Texas Chainsaw Massacre 1974 Horror Movie Review
Horror movies Review
Maybe the first real slasher flick, Tobe hooper wrote (with Kim Henkel) and directed this cult classic about a cannabilistic family living in the backwoods of Texas. The style in which the movie was filmed makes it seem almost like a documentary, and the opening prologue (read by a young John Laroquette) tells the audience that the events depicted by the film are all true, though they weren’t. A group of teens set out to a relative’s abadoned old house for some fun end up one by one encountering Leatherface, a chainsaw weilding madman who wears human skin on his face as a grisly mask. We see such distubing images as a body jerking crazily on the floor from nerve reaction after being beat over the head with a sledge hammer, a girl being hung on a meathook to scream, wriggle, and die slowly, and bodies being stuffed into freezers.

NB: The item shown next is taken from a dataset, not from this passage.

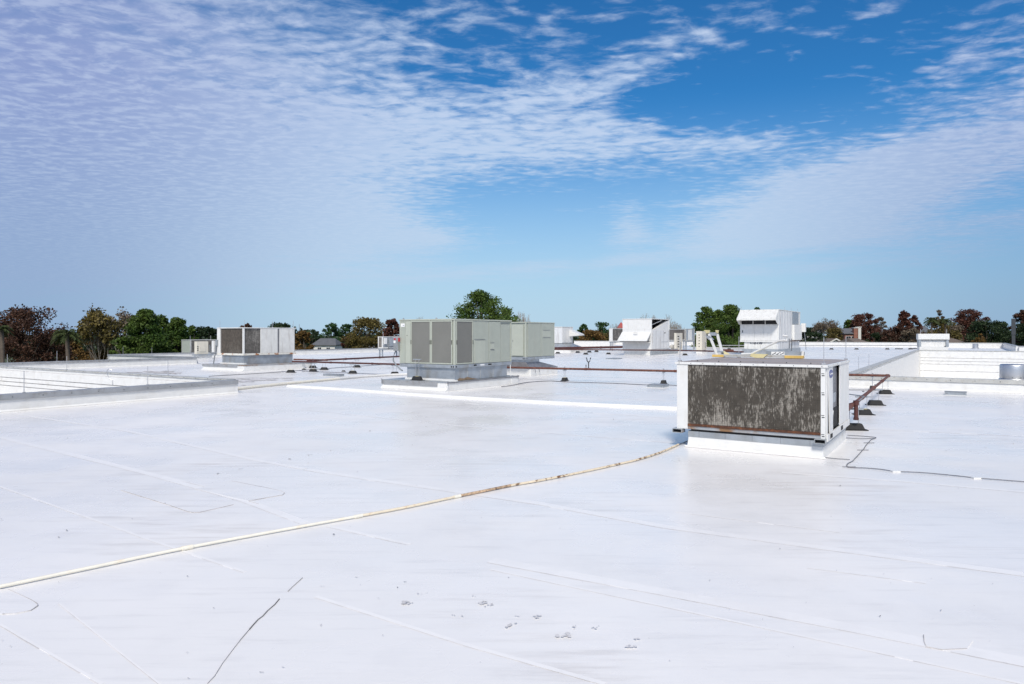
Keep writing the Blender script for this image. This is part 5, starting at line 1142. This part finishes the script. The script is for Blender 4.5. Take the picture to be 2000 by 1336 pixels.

Marilyn Burns plays the last, screaming survivor, being captured and tortured (slashed by razors, beat over the head repeatedly with a hammer, and forced to sit in a chair made of human remains) before finally escaping with very little sanity left. Although tame by todays standards, this film was banned in most theatres upon it’s release, and made most viewers physically ill in it’s brutal depiction of macabre murders.rnSide Note: Like Psycho and other movies, events and characters in this film were based on real life serial killer and cannibal Ed Gein, among other real life cannibal killers.